Start of Data shown

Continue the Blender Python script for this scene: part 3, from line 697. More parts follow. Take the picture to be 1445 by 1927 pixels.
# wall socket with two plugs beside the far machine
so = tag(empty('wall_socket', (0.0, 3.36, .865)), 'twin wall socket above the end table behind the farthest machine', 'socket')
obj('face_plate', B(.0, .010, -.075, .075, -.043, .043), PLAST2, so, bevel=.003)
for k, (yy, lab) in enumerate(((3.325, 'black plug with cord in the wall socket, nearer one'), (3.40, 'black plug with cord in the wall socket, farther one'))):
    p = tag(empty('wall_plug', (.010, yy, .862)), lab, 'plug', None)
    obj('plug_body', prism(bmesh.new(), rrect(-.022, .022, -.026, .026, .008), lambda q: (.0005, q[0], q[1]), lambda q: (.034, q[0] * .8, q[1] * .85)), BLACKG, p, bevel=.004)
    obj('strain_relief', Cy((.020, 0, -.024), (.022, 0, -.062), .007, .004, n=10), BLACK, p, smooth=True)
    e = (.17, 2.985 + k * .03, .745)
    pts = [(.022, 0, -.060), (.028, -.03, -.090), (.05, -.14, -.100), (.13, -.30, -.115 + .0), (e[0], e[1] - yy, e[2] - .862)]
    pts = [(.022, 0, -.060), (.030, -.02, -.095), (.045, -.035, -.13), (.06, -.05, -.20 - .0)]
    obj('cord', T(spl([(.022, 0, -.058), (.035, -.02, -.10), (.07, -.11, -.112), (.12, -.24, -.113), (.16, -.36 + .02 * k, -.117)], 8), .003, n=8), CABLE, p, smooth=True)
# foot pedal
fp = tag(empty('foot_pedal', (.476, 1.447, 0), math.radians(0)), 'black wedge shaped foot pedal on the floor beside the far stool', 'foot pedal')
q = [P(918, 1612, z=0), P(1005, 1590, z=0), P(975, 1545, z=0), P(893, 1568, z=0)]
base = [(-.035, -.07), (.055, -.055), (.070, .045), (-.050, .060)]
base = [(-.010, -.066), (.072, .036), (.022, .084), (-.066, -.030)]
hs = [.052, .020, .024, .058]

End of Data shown

Requirement - All of the material must be reproduced exactly.

Output for this task -
Continue the Blender Python script for this scene: part 3, from line 697. More parts follow. Take the picture to be 1445 by 1927 pixels.
# wall socket with two plugs beside the far machine
so = tag(empty('wall_socket', (0.0, 3.36, .865)), 'twin wall socket above the end table behind the farthest machine', 'socket')
obj('face_plate', B(.0, .010, -.075, .075, -.043, .043), PLAST2, so, bevel=.003)
for k, (yy, lab) in enumerate(((3.325, 'black plug with cord in the wall socket, nearer one'), (3.40, 'black plug with cord in the wall socket, farther one'))):
    p = tag(empty('wall_plug', (.010, yy, .862)), lab, 'plug', None)
    obj('plug_body', prism(bmesh.new(), rrect(-.022, .022, -.026, .026, .008), lambda q: (.0005, q[0], q[1]), lambda q: (.034, q[0] * .8, q[1] * .85)), BLACKG, p, bevel=.004)
    obj('strain_relief', Cy((.020, 0, -.024), (.022, 0, -.062), .007, .004, n=10), BLACK, p, smooth=True)
    e = (.17, 2.985 + k * .03, .745)
    pts = [(.022, 0, -.060), (.028, -.03, -.090), (.05, -.14, -.100), (.13, -.30, -.115 + .0), (e[0], e[1] - yy, e[2] - .862)]
    pts = [(.022, 0, -.060), (.030, -.02, -.095), (.045, -.035, -.13), (.06, -.05, -.20 - .0)]
    obj('cord', T(spl([(.022, 0, -.058), (.035, -.02, -.10), (.07, -.11, -.112), (.12, -.24, -.113), (.16, -.36 + .02 * k, -.117)], 8), .003, n=8), CABLE, p, smooth=True)
# foot pedal
fp = tag(empty('foot_pedal', (.476, 1.447, 0), math.radians(0)), 'black wedge shaped foot pedal on the floor beside the far stool', 'foot pedal')
q = [P(918, 1612, z=0), P(1005, 1590, z=0), P(975, 1545, z=0), P(893, 1568, z=0)]
base = [(-.035, -.07), (.055, -.055), (.070, .045), (-.050, .060)]
base = [(-.010, -.066), (.072, .036), (.022, .084), (-.066, -.030)]
hs = [.052, .020, .024, .058]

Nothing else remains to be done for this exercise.